Reproduce exactly, with no pictures, each line from the opening of the material down through the line containing "origin=tuple(at(2676, 1015, Y)));".

....

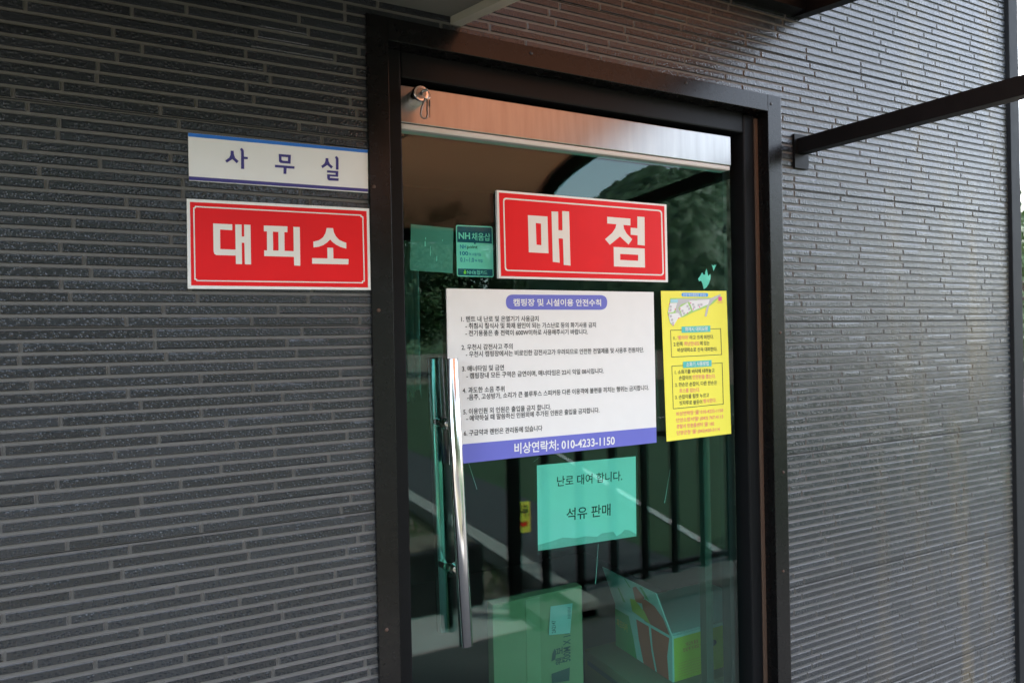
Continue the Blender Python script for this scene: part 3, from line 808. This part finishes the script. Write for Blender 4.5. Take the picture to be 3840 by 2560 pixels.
cv6 = Zq(2480, 960, 280 / 2352)
s = MB(); s.slab(P3([(1340, 1045), (1425, 985), (1500, 860), (1548, 720), (1555, 620), (1540, 560), (1480, 635), (1425, 400), (1385, 500), (1380, 585), (1330, 590), (1285, 515), (1215, 640), (1160, 710), (1190, 800), (1250, 775), (1290, 850)], Y, cv6), .0004)
t1 = s.build('tape_scrap', PAPER, origin=tuple(at(2640, 1080, Y))); tag(t1, 'larger torn scrap of tape on the glass above the yellow notice', 'tape scrap', 'torn tape scraps on the door glass')
s = MB(); s.slab(P3([(1645, 470), (1740, 255), (1690, 305), (1670, 265), (1645, 310), (1590, 270), (1625, 380)], Y, cv6), .0004)
t2 = s.build('tape_scrap', PAPER, origin=tuple(at(2676, 1015, Y))); tag(t2, 'smaller torn scrap of tape nearer the right door edge', 'tape scrap', 'torn tape scraps on the door glass')

# ------------------------------------------------------------------ inside the shop
bx0, bx1, byf, bz = .782, 1.068, .25, .836
s = MB(); s.box(bx0, bx1, byf, byf + .035, .062, bz, bev=.003)
wc = s.build('wire_carton', CARD, origin=(bx0, byf, .062)); tag(wc, 'tall flat brown carton printed 500M standing inside the door', 'carton')
s = MB(); xm = .905; s.box(xm - .022, xm + .022, byf - .0012, byf + .0, .066, bz - .006); s.build('tape', TAPE, wc)
s = MB()
cvb = Zq(2100, 2000, 680 / 1904)
yb = byf - .0016


def vline(mb, body, p, q, h, y, bold=.01):
    A, B = at(*p, y), at(*q, y); ax = (B - A)
    text(mb, body, A, B, h, bold, up=Vector((-1, 0, 0)), cap=None)


vline(s, '500M X 16', (2125, 2480), (2125, 2365), .030, yb, .015)
vline(s, '정보통신', (2096, 2370), (2096, 2300), .022, yb, .01)
vline(s, '웬 보', (2098, 2490), (2098, 2425), .026, yb, .01)
s.poly(P3([(2070, 2560), (2135, 2550), (2137, 2500), (2068, 2525)], yb, idn))
s.poly(P3([(2068, 2478), (2082, 2470), (2086, 2440), (2080, 2430), (2072, 2448)], yb, idn))
s.build('lettering', INK, wc)
s = MB(); s.poly(P3([(2058, 2380), (2138, 2372), (2147, 2260), (2065, 2272)], yb - .0006, idn)); lbo = s.build('shipping_label', OLDPAPER, wc)
s = MB()
for i in range(9):
    u = 2134 + (i % 2) * 1.2; v = 2275 + i * 5
    s.poly(P3([(u - 6, v + 2.2), (u + 6, v + 1.8), (u + 6, v), (u - 6, v + .4)], yb - .0010, idn))
s.build('bar_code', INK, wc); s = MB()
vline(s, '2A2147', (2076, 2372), (2076, 2325), .016, yb - .0010, .01)
s.build('label_print', INK, wc)

px0, px1, py0, py1, pz0, pz1 = 1.353, 1.76, .20, .49, .508, .647
s = MB()
s.box(px0, px1, py0, py1, pz0, pz1, 0)
pb = s.build('pepper_box', [BOXWHITE], origin=(px0, py0, pz0)); tag(pb, 'colourful open produce box with red peppers printed on its side, inside the door', 'produce box')


def side(mb, pts, off):
    """flat print on the carton's left side: pts are (fraction towards the street, fraction of height)"""
    vs = [(px0 - off, py1 + (py0 - py1) * a, pz0 + (pz1 - pz0) * b) for a, b in pts]
    loop = [Vector((a, b, 0)) for a, b in pts]; tr = tessellate_polygon([loop]); out = []
    for t in tr:
        A, B, C = (Vector(vs[i]) for i in t)
        out.append(t if (B - A).cross(C - A).x < 0 else (t[0], t[2], t[1]))
    mb.add(vs, out)


s = MB(); side(s, [(0, .0), (.40, 0), (.34, .45), (.26, .9), (0, .9)], .0008); s.build('green_print', BOXGREEN, pb)
s = MB(); side(s, [(.52, 0), (.44, .5), (.40, .93), (.62, .93), (.66, .4), (.72, 0)], .0008); side(s, [(.75, 0), (.68, .5), (.66, .93), (.96, .93), (.92, .5), (.94, 0)], .0008)
s.build('red_print', BOXRED, pb)
s = MB()
vs_, fs_ = glyphs('파프리카', .03)
xa_, xb_ = min(q[0] for q in vs_), max(q[0] for q in vs_)
out = [(px0 - .0014, py1 + (py0 - py1) * (.03 + .21 * (q[0] - xa_) / (xb_ - xa_)), pz0 + (pz1 - pz0) * (.52 + .2 * (q[1]))) for q in vs_]
s.add(out, fs_); s.build('side_lettering', BOXYEL, pb)
s = MB(); s.poly([(px0 + .006, py0 - .0008, pz0), (px1, py0 - .0008, pz0), (px1, py0 - .0008, pz1 - .008), (px0 + .006, py0 - .0008, pz1 - .008)]); s.build('yellow_print', BOXYEL, pb)
s = MB()
ys = py0 - .0016
text(s, '"최고의 품질', (px0 + .05, ys, pz1 - .035), (px0 + .10, ys, pz1 - .035), .012, .01); text(s, '맛있게 드세요."', (px0 + .04, ys, pz1 - .050), (px0 + .11, ys, pz1 - .050), .012, .01)
for i in range(6): s.poly([(px0 + .02, ys, pz0 + .012 + i * .008), (px0 + .16, ys, pz0 + .012 + i * .008), (px0 + .16, ys, pz0 + .0127 + i * .008), (px0 + .02, ys, pz0 + .0127 + i * .008)])
s.build('front_lettering', BOXRED, pb)
s = MB(); s.poly([(px0 + .145 + .03 * math.cos(a), py0 - .0020, pz0 + .085 + .013 * math.sin(a)) for a in [i * math.pi / 10 for i in range(20)]]); s.build('hand_hole', SCREWD, pb)
# raised flap with the printed peppers
fl = MB(); lean = .05; fh = .135
fl.add([(px0, py1, pz1), (px0, py0, pz1), (px0 - lean, py0 + .01, pz1 + fh), (px0 - lean, py1, pz1 + fh),
        (px0 + .003, py1, pz1), (px0 + .003, py0, pz1), (px0 - lean + .003, py0 + .01, pz1 + fh), (px0 - lean + .003, py1, pz1 + fh)],
       [(0, 1, 2, 3), (7, 6, 5, 4), (0, 4, 5, 1), (1, 5, 6, 2), (2, 6, 7, 3), (3, 7, 4, 0)])
flo = fl.build('flap', BOXWHITE, pb, fixn=True)


def flap(mb, pts, off):
    vs = [(px0 - lean * b - off, py1 + (py0 - py1) * a, pz1 + fh * b) for a, b in pts]
    mb.add(vs, [tuple(range(len(vs)))])


s = MB(); flap(s, [(.55, .0), (.97, 0), (.95, .4), (.86, .62), (.72, .68), (.64, .6)], .0012); flap(s, [(.50, .45), (.62, .5), (.72, .72), (.62, .92), (.54, .84)], .0016); s.build('pepper_print', BOXRED, flo)
s = MB(); flap(s, [(.36, .1), (.66, .0), (.62, .3), (.5, .5), (.4, .46)], .0020); s.build('yellow_pepper_print', BOXYEL, flo)
s = MB(); flap(s, [(.22, .25), (.27, .25), (.23, .6), (.2, .6)], .0012); s.build('stalk_print', BOXGREEN, flo); s = MB(); flap(s, [(.47, .8), (.5, .8), (.44, 1.0), (.42, .98)], .0012); s.build('stalk_print', BOXGREEN, flo); s = MB(); flap(s, [(.74, .72), (.8, .7), (.74, .98), (.69, .96)], .0020); s.build('stalk_print', BOXGREEN, flo)
s = MB(); s.box(px0 + .004, px1, py0 + .004, py1, pz1 + .001, pz1 + .004); s.build('lid', BOXWHITE, pb)
s = MB(); s.box(1.245, 1.775, .155, .52, .062, pz0 - .001, bev=.003)
lb = s.build('plain_carton', CARD2, origin=(1.245, .155, .062)); tag(lb, 'dull brown carton under the colourful produce box', 'carton')
s = MB(); s.box(1.2438, 1.245, .17, .50, pz0 - .045, pz0 - .030); s.box(1.26, 1.76, .1538, .155, pz0 - .045, pz0 - .030); s.build('dark_stripe', INK, lb)

s = MB()                                           # curtain folds
N = 60; vs = []; fs = []
for i in range(N + 1):
    x = .50 + .22 * i / N; y = .62 + .018 * math.sin(i * 1.15) + .006 * math.sin(i * 2.7)
    vs += [(x, y, 1.38 + .02 * math.sin(i * .9)), (x, y, 1.86)]
for i in range(N): fs.append((2 * i, 2 * i + 2, 2 * i + 3, 2 * i + 1))
s.add(vs, fs, 0, True)
cu = s.build('curtain', CURTAIN, origin=(.5, .62, 1.38)); tag(cu, 'pale folded curtain hanging in the dark room behind the door', 'curtain')

# ------------------------------------------------------------------ awning over the door
aw = tag(empty('awning', (1.16, 0, 2.49)), 'brown translucent awning on black steel frame over the shop door', 'awning')
prof = [(0, 2.488), (.2, 2.459), (.4, 2.43), (.6, 2.399), (.8, 2.366), (1.0, 2.335), (1.15, 2.311)]
for i in range(1, 13):
    a = math.radians(8 + 78 * i / 12)
    prof.append((1.15 + .40 * math.sin(a) - .055, 2.311 - .29 * (1 - math.cos(a)) - .002))
prof.append((1.512, 2.02)); prof.append((1.515, 1.985))
AX0, AX1 = .66, 1.698
s = MB(); vs = []; fs = []
for o_, z in prof[:-1]: vs += [(AX0 + .02, -o_, z + .05), (AX1 - .02, -o_, z + .05)]
for i in range(len(prof) - 2): fs.append((2 * i, 2 * i + 1, 2 * i + 3, 2 * i + 2))
s.add(vs, fs, 0, True); s.build('sheet', BRONZE, aw)
for x in (AX0, AX1):
    s = MB()
    for (a, za), (b, zb) in zip(prof, prof[1:]): s.bar((x, -a, za + .04), (x, -b - .003, zb + .04), .035, .085)
    s.build('side_arch', BLACKSTEEL, aw)
s = MB(); s.box(AX0 - .03, AX1 + .004, -.050, -.001, 2.487, 2.545); s.build('wall_rail', BLACKSTEEL, aw)
s = MB(); s.bar((AX0, -1.53, 2.05), (AX1, -1.53, 2.05), .04, .06); s.build('front_rail', BLACKSTEEL, aw)
for o_, z in ((1.0, 2.335),):
    s = MB(); s.bar((AX0 + .018, -o_, z + .035), (AX1 - .018, -o_, z + .035), .02, .015); s.build('cross_bar', BLACKSTEEL, aw)
st0 = at(2990, 550, -.006)
s = MB(); s.bar((st0.x + .012, -.004, st0.z), (st0.x + .012, -1.56, st0.z - .035 * 1.56), .036, .044); s.build('strut', BLACKSTEEL, aw)
s = MB(); s.box(st0.x - .018, st0.x + .040, -.012, -.004, st0.z - .065, st0.z + .035); s.build('wall_bracket', BLACKSTEEL, aw)

# porch roof on the left
pr = tag(empty('porch_roof', (.6, 0, 2.26)), 'dark sloping metal roof edge with pale rim above the brick wall', 'porch roof')
PO, PS = .61, -.24
s = MB(); z0 = 2.272
x0, x1 = -2.4, .604
s.add([(x0, -.001, z0), (x1, -.001, z0), (x1, -PO, z0 + PS * PO), (x0, -PO, z0 + PS * PO), (x0, -.001, z0 + .05), (x1, -.001, z0 + .05), (x1, -PO, z0 + PS * PO + .05), (x0, -PO, z0 + PS * PO + .05)],
      [(0, 3, 2, 1), (4, 5, 6, 7), (0, 1, 5, 4), (1, 2, 6, 5), (2, 3, 7, 6), (3, 0, 4, 7)])
s.build('roof_panel', PORCH, pr, fixn=True)
s = MB()
s.bar((.597, -.004, z0 - .008), (.597, -PO - .01, z0 - .008 + PS * (PO + .006)), .018, .018); s.bar((.6105, -.004, z0 + .012), (.6105, -PO - .01, z0 + .012 + PS * (PO + .006)), .010, .055)
s.build('end_trim', PORCHEDGE, pr)
s = MB(); s.bar((x0, -PO - .008, z0 + PS * PO + .02), (.61, -PO - .008, z0 + PS * PO + .02), .014, .07); s.build('front_trim', PORCHEDGE, pr)

# ------------------------------------------------------------------ yard behind the viewer (seen in the glass)
ra = tag(empty('yard_railing', (1.7, -1.85, 0)), 'black upright bar railing on a stone base mirrored in the door glass', 'railing')
s = MB(); s.box(1.78, 6.4, -2.05, -1.64, -.005, .06, bev=.008); s.build('stone_base', GRANITE, ra)
s = MB(); s.box(1.72, 6.4, -1.872, -1.838, .93, .96); s.build('rail', BLACKSTEEL, ra)
s = MB(); s.box(1.72, 6.4, -1.87, -1.84, .10, .13); s.build('rail', BLACKSTEEL, ra)
s = MB(); s.box(1.70, 1.76, -1.885, -1.825, .0, 1.0, bev=.004); s.build('end_post', BLACKSTEEL, ra)
bal = None
for i in range(19):
    x = 1.93 + i * .235
    if bal is None:
        s = MB(); s.box(x - .021, x + .021, -1.870, -1.840, .06, .93); bal = s.build('baluster', BLACKSTEEL, ra); bx_ = x
    else:
        c = bal.copy(); COL.objects.link(c); c.parent = ra; c.location = bal.location + Vector((x - bx_, 0, 0))
s = MB(); s.box(1.18, 1.66, -2.45, -2.12, .0, .36, bev=.01)
pn = s.build('planter_box', PLANTER, origin=(1.18, -2.12, 0)); tag(pn, 'low black planter box mirrored in the lower left of the glass', 'planter')
s = MB(); s.box(1.21, 1.63, -2.42, -2.15, .34, .365); s.build('soil', EARTH, pn)

ys_ = tag(empty('arrow_sign', (2.38, -3.0, 0)), 'small yellow arrow sign on a thin post mirrored in the door glass', 'sign')
s = MB(); s.tube([(2.38, -3.02, -.01), (2.38, -3.02, .30)], .010, 10); s.build('post', BLACKSTEEL, ys_)
s = MB(); s.box(2.31, 2.45, -3.008, -2.998, .10, .33); s.build('board', YELLOW, ys_)
s = MB(); s.add([(4.76 - a, -2.996, b) for a, b in ((2.33, .15), (2.39, .15), (2.39, .125), (2.435, .165), (2.39, .205), (2.39, .18), (2.33, .18))], [tuple(range(7))]); s.build('arrow', RED, ys_)
s = MB(); text(s, '두릅', (2.435, -2.996, .265), (2.325, -2.996, .265), .085, .03, up=Vector((0, 0, 1))); s.build('lettering', INK, ys_)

....

▸ **Response below**
Continue the Blender Python script for this scene: part 3, from line 808. This part finishes the script. Write for Blender 4.5. Take the picture to be 3840 by 2560 pixels.
cv6 = Zq(2480, 960, 280 / 2352)
s = MB(); s.slab(P3([(1340, 1045), (1425, 985), (1500, 860), (1548, 720), (1555, 620), (1540, 560), (1480, 635), (1425, 400), (1385, 500), (1380, 585), (1330, 590), (1285, 515), (1215, 640), (1160, 710), (1190, 800), (1250, 775), (1290, 850)], Y, cv6), .0004)
t1 = s.build('tape_scrap', PAPER, origin=tuple(at(2640, 1080, Y))); tag(t1, 'larger torn scrap of tape on the glass above the yellow notice', 'tape scrap', 'torn tape scraps on the door glass')
s = MB(); s.slab(P3([(1645, 470), (1740, 255), (1690, 305), (1670, 265), (1645, 310), (1590, 270), (1625, 380)], Y, cv6), .0004)
t2 = s.build('tape_scrap', PAPER, origin=tuple(at(2676, 1015, Y))); tag(t2, 'smaller torn scrap of tape nearer the right door edge', 'tape scrap', 'torn tape scraps on the door glass')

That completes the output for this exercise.